Of all this Dorothy says nothing in her journal. Her Lake District is a rural landscape untouched by industrialisation. She observed closely, but selectively, and her selectivity, together with the detailed, almost exaggerated, reality of the things on which she focused, created a Lake District that she wished to see.31
The Grasmere house itself – with only three proper rooms on each of its two floors – was very far removed from the grandeur of Racedown and Alfoxton. It had once been an alehouse and it was ‘rather too near the road, and from the smallness and the manner in which it is built noises pass from one part of the house to the other.’32 At the back, the house was half-buried in the hillside. Its downstairs rooms were still panelled with the cheap stained pine of its days as an inn and the place was damp, with cold slate floors.
It was almost empty when they took it and they were only able to furnish it because Uncle Kitt had recently died and proved his affection for Dorothy with a legacy of £100.33 This little bit of money – one of the very few that Dorothy could call her own – was used to buy the essentials.
This was certainly a more practical choice of home than Alfoxton, the rent being only £8 a year.
Lyrical Ballads had not brought its authors much money, and John Worthen has calculated that – due to bad investments, the expense of the German trip and the necessity of spending rather than investing a large part of the Calvert legacy – ‘The Wordsworths could only be sure of just under £20 a year,’ at the time they settled in Dove Cottage. He concludes that this ‘was really the only kind of place which they could afford; their financial state must have played a considerable role in their decision to go to Grasmere.’34
Dorothy’s expectations had, perforce, diminished since her first setting up home with William. At Racedown she had not ‘any thing to do in the house’, except at the time of the monthly wash; but her Grasmere Journal with its cooking and mattress-making, its white-washing of walls and ‘nailing-up’ of bed frames, presents a very different life indeed.
William and Dorothy were now living on the very edge of gentility, poorer even than the marginalised Mrs and Miss Bates whom Jane Austen describes in Emma. They can at least afford one proper servant; in the early days at Dove Cottage Dorothy had only the help of sixty-year-old Molly Fisher. Writing to Coleridge, soon after their arrival at the house, William (who – as far as we know – had never contemplated his friend’s Pantisocratic ideal of shared housework) blithely reported, ‘We do not think it will be necessary for us to keep a servant,’ and described Molly as, ‘a woman who lives in one of the adjoining cottages’ who would for two shillings a week attend ‘two or three hours a day to light the fires wash dishes etc.’ adding generously, ‘We could have had this attendance for eighteen pence a week but we added the sixpence for the sake of the poor woman, who is made happy by it.’35
Dorothy did not feel diminished or shamed by her poverty as – under similar circumstances – Jane Austen might have done. She did not mourn lost luxuries as Jane did when torn from the ice and French wine of Godmersham, but nor did Dorothy consider herself to be the equal of the cottage-folk who lived around her – though their incomes may not have been dissimilar. Gentry she had been born and gentry she remained.

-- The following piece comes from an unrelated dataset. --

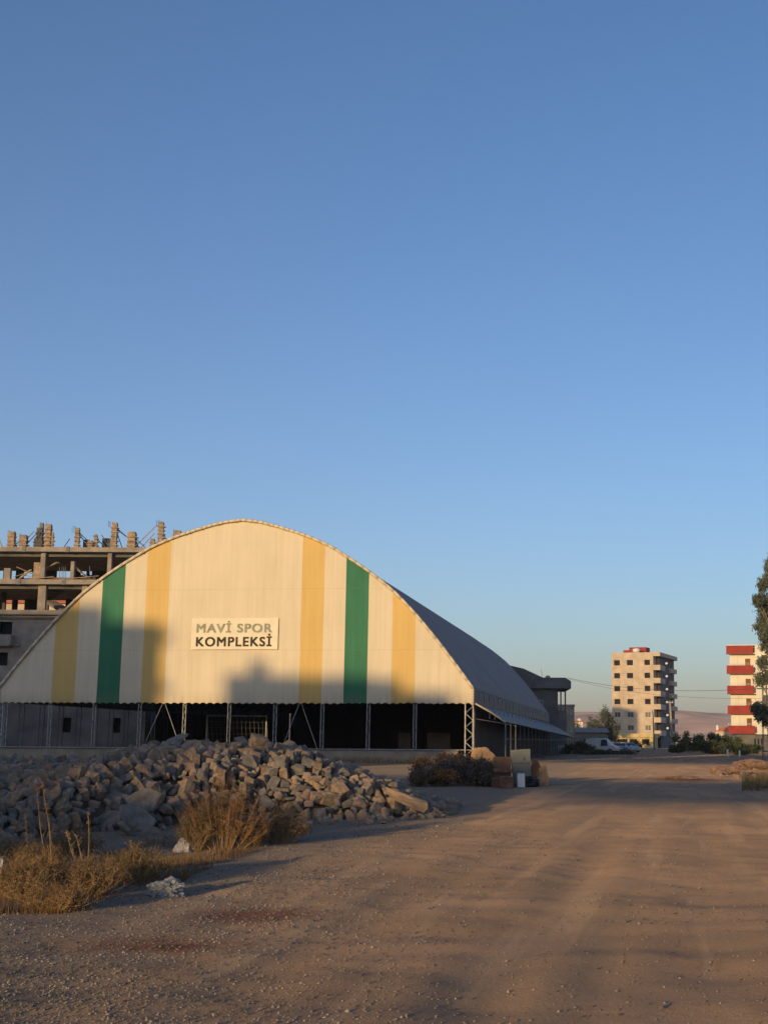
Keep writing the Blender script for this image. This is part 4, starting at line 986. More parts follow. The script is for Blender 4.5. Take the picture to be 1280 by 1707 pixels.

During the early days at Grasmere she formed close friendships with other genteel folk, such as the Simpsons – the family of a clergyman living close by – and, most notably, the anti-slavery campaigner Thomas Clarkson and his wife Catherine who lived at Eusemere by the side of Ullswater. But there were other neighbours whom she viewed in a different light.
‘We are very comfortably situated with respect to neighbours of the lower classes,’ she told Mrs Marshall, ‘they are excellent people . . . attentive to us without servility – if we were sick they would wait upon us night and day.’36
She may have had too rosy a view of these lower classes. These same ‘excellent’ and ‘attentive’ neighbours were found by the Wordsworths’ friend, Thomas De Quincey (who took over the tenancy of Dove Cottage in 1808) to be ‘particularly gross and uncharitable.’37 The inhabitants of Grasmere were no doubt just human, and the truth lay somewhere between these extremes.

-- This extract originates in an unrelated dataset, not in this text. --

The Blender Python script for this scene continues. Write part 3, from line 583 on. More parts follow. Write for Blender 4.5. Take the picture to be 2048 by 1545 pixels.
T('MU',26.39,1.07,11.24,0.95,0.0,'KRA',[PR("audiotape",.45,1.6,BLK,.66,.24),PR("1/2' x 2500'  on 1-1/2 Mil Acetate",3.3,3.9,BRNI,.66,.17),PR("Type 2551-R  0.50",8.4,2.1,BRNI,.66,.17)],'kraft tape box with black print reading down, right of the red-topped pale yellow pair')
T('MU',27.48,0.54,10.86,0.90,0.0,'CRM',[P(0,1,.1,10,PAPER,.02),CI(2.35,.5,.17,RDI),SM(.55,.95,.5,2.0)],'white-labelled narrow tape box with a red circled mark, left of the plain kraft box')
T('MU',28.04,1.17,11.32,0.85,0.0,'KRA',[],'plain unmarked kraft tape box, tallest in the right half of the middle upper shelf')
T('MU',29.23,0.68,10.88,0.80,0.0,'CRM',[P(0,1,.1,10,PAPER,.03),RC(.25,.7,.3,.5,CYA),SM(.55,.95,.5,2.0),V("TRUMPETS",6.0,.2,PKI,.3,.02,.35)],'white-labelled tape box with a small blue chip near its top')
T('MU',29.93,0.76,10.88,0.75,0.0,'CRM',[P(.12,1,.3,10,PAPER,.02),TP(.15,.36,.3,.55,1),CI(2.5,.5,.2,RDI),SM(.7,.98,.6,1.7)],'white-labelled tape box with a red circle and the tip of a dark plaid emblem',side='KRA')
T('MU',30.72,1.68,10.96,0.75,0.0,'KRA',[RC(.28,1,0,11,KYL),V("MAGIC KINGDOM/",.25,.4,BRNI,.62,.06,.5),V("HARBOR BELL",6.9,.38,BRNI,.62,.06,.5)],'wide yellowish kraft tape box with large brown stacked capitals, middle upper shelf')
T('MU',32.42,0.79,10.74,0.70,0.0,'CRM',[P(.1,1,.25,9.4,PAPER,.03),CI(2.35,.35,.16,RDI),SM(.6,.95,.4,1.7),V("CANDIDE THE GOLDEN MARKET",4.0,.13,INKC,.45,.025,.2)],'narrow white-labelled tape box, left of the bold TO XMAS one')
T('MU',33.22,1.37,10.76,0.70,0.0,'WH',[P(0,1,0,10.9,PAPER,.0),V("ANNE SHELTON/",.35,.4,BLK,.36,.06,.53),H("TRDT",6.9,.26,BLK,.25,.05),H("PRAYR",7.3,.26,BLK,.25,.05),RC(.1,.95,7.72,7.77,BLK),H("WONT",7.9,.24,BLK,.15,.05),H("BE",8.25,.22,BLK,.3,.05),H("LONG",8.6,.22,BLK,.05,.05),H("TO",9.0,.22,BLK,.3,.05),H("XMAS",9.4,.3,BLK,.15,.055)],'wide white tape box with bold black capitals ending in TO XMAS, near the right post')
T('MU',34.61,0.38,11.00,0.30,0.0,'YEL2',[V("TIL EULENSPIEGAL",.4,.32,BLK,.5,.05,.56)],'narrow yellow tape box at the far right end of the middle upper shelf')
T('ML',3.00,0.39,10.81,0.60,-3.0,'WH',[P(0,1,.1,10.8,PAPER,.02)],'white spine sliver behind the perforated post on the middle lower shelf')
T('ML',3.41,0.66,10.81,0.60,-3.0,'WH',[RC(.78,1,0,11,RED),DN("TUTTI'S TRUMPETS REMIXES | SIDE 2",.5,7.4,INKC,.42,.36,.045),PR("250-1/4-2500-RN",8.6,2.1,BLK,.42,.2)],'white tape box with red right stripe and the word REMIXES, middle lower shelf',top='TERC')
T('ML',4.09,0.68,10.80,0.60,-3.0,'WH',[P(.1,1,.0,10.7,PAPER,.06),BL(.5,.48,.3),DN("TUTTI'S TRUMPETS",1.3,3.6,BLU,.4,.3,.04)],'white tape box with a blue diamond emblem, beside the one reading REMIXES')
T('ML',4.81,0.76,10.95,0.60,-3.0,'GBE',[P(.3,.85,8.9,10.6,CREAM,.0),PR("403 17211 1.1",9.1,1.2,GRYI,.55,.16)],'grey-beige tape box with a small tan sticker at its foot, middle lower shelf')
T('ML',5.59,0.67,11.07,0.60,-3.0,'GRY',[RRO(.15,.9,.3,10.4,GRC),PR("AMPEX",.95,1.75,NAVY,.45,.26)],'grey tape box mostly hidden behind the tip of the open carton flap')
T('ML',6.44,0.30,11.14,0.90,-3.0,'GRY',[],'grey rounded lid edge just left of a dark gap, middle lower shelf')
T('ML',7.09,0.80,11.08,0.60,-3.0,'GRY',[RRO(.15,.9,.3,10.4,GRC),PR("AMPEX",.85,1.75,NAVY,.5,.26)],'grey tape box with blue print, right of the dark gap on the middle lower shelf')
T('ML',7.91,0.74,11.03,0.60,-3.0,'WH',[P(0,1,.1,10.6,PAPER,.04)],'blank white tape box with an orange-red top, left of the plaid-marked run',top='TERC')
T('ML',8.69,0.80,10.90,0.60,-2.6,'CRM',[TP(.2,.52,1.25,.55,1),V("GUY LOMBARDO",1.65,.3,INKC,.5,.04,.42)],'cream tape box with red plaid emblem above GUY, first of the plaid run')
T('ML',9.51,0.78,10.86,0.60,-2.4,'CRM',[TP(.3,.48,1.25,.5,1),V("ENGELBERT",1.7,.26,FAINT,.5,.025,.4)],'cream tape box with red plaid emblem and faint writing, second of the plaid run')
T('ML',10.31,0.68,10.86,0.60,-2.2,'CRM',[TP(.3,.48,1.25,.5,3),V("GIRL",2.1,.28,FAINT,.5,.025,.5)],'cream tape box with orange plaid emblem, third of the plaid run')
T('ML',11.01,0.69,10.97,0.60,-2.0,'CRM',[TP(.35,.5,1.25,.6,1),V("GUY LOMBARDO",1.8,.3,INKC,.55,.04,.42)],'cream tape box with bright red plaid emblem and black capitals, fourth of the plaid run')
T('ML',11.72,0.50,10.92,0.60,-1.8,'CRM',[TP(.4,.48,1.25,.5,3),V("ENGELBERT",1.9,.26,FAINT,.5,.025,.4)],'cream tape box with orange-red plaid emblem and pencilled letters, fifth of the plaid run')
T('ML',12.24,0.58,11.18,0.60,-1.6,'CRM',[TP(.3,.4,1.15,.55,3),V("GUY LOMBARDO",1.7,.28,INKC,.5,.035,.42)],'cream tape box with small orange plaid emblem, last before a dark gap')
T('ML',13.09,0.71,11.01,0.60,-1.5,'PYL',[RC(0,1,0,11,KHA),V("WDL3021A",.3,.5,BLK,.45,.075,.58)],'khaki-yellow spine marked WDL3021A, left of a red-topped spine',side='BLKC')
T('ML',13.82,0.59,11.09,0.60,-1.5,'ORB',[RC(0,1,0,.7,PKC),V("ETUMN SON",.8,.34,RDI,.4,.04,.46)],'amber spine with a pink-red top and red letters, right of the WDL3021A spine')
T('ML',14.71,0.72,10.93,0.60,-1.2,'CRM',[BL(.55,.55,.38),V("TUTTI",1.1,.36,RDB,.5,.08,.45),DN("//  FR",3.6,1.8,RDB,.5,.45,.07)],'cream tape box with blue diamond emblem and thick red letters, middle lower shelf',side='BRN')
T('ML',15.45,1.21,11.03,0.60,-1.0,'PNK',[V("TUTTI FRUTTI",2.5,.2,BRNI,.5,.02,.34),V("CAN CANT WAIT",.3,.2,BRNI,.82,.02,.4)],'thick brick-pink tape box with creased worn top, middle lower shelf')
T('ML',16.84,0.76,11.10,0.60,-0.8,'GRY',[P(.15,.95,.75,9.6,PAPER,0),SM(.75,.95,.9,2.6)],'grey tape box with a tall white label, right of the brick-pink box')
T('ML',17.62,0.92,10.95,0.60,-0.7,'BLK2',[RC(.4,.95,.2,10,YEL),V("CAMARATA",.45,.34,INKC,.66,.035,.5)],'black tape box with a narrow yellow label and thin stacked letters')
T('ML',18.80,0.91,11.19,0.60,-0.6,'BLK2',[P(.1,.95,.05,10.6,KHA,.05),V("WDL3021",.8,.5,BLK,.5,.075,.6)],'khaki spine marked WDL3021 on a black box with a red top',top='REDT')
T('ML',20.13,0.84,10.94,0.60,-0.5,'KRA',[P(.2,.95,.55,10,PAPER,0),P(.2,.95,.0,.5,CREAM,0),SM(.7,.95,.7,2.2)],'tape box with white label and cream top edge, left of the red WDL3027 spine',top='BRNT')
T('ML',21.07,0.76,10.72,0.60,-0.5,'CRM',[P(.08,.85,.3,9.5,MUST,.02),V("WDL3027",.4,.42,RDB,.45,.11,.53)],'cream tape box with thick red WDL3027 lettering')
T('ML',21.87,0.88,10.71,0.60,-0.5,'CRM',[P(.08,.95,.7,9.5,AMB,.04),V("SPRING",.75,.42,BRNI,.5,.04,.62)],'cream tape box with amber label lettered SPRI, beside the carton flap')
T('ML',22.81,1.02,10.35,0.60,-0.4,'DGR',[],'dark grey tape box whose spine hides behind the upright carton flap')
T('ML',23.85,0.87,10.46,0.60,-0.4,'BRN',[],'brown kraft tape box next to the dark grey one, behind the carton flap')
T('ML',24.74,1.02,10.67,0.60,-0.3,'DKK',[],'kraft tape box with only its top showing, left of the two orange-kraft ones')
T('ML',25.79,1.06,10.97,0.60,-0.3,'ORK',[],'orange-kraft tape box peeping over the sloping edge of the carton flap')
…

They would have been rather more ind
ependent folk than the ‘lower classes’ Jane Austen knew. The mountainous terrain of Cumberland and Westmorland had never taken on the social pattern that the more fertile lowland counties of England had known since Norman times: that of the big estate with the ‘Great House’ at its centre and large areas of land owned and controlled by one landlord (such as Jane’s brother Edward). There were some great landowners in the north (John Wordsworth’s employer, James Lowther, for example) but there were also a number of small farmers, owning just enough land to feed their families.

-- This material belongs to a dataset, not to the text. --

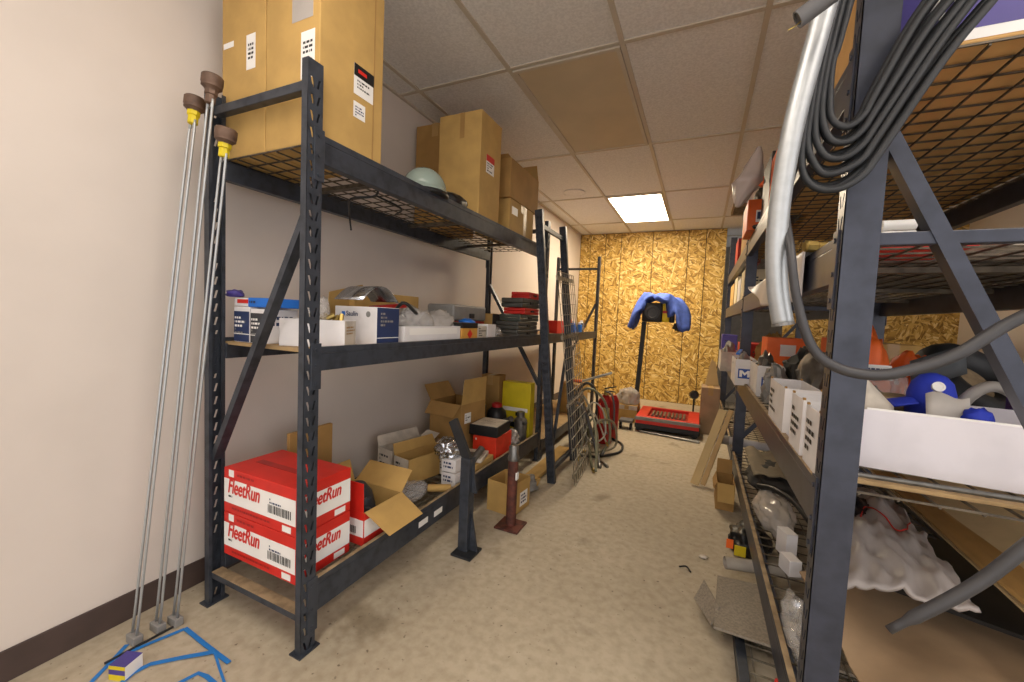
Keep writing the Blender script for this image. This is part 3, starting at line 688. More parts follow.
# two white ended boxes
def longbox(label, x0, x1, y0, y1, z0, z1, rz=0, m=CARD, sd=1):
    t, hx, hy, h = tray('open_carton', label, 'cardboard box', x0, x1, y0, y1, z0, z1, m, rz, flaps=(('-x', .06, 25, m), ('+y', .06, 60, WHITED)))
    patch('printed_panel', (-hx+.001, -hy, .001), X_, Z_, 2*hx-.002, h-.002, WHITED, t); strip((-hx+.02, -hy-.0004, h*.7), X_, Z_, hx*1.2, 3, .012, INK, t, sd)
longbox('white ended open carton, nearer the wall of two', .17, .30, 1.80, 2.12, ZL, .36, -12, WHITED, 1)
longbox('white ended open carton with orange brown side, right of its twin', .325, .455, 1.76, 2.08, ZL, .35, -12, CARD, 2)
b = B(); b.blob((.52, 1.66, ZL), (.13, .20, .07), 55, .25); solo('plastic_bag', b, PLAS, 'clear flat bag on the low shelf mesh before the white ended boxes', 'plastic bag', smooth=True)
b = B(); b.cyl((.56, 1.74, ZL+.022), (.665, 1.80, ZL+.022), .02, 12); solo('cardboard_tube', b, CARD, 'short brown cardboard tube in front of the white boxes', 'tube', smooth='angle')
for z0, lab in ((ZL, 'lower small white box behind the black bracket'), (.285, 'upper small white box behind the black bracket')):
    t, hx, hy, h = carton('carton', lab, 'box', .56, .652, 1.86, 2.02, z0, z0+.072, WHITE, tape=False); strip((-hx+.015, -hy, .045), X_, Z_, .06, 2, .011, NAVY, t, 3)
b = B(); b.blob((.57, 1.92, .359), (.15, .17, .10), 58, .35); solo('foil_bag', b, SILV, 'shiny silver bag on top of the small white boxes', 'bag', smooth=True)
# large open carton
t, hx, hy, h = tray('open_carton', 'large open brown carton at the back of the low shelf', 'cardboard box', .17, .44, 2.28, 2.56, ZL, .56, CARD2, rz=-6, flaps=(('+x', .17, 4, CARD), ('-x', .12, 35, CARD2), ('-y', .10, 140, CARD2)))
patch('shipping_label', (hx, -.10, .22), Y_, Z_, .07, .07, LABEL, t); strip((hx+.0004, -.09, .27), Y_, Z_, .05, 3, .008, INK, t, 4)
b = B(); b.blob((.31, 2.18, ZL), (.12, .15, .13), 61, .3); solo('cloth_bag', b, CARD3, 'tan crumpled paper bag in front of the large open carton', 'bag', smooth=True)
# flat packs
t, hx, hy, h = carton('carton', 'flat white and brown carton below the red box', 'box', .47, .655, 2.08, 2.31, ZL, .262, CARD, tape=False); patch('printed_panel', (-hx+.02, -hy+.03, h), X_, Y_, 2*hx-.05, .13, BLACK, t)
t, hx, hy, h = carton('carton', 'thin grey printed pack leaning on the low beam', 'box', .50, .65, 2.10, 2.28, .264, .288, WHITED, rz=14, tape=False); patch('printed_panel', (-hx+.01, -hy+.02, h), X_, Y_, 2*hx-.03, .1, DGREY, t)
b = B(); b.cyl((.615, 2.06, ZL+.05), (.64, 2.18, ZL+.13), .022, 12); solo('metal_cylinder', b, STEEL, 'short bright metal cylinder behind the rusty stand', 'part', smooth='angle')
t, hx, hy, h = carton('carton', 'bright red orange box with a black top box on it', 'box', .48, .655, 2.34, 2.58, ZL, .36, mat('red_orange', '#dc3a22', .45), tape=False); strip((-hx+.02, -hy, .12), X_, Z_, .10, 1, .012, LABEL, t, 4)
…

William Wordsworth celebrated these ‘independent proprietors of land’ in many of his poems such as Michael. But, as they established themselves in their cottage at Grasmere, he and Dorothy heard with dismay the reports of their neighbours: ‘John Fisher . . . talked much about the alteration in the times,’ wrote Dorothy, ‘and observed that in a short time there would be only two ranks of people, the very rich and the very poor, for those who have small estates says he are forced to sell, and all the land goes into one hand.’38
Down in Hampshire, Jane’s clergyman father was at the heart of an old hierarchy that had its roots deep in the feudal system of medieval days. A large part of his income came from the tithes paid by parishioners, rich and poor, of Steventon; and most of those tithes would continue to be paid to him after he had ceased to live in the parish or conduct services there. Mr Austen was determined to get as much as he could out of this system to fund his retirement. ‘My father is doing all in his power to encrease his Income by raising his tythes etc,’39 wrote Jane in January 1801.
Mr Austen seems to have felt this was a reasonable thing to do, but when writing Mansfield Park his daughter would make her more sympathetic characters critical of absentee clergymen who live off their parishioners and give little in return.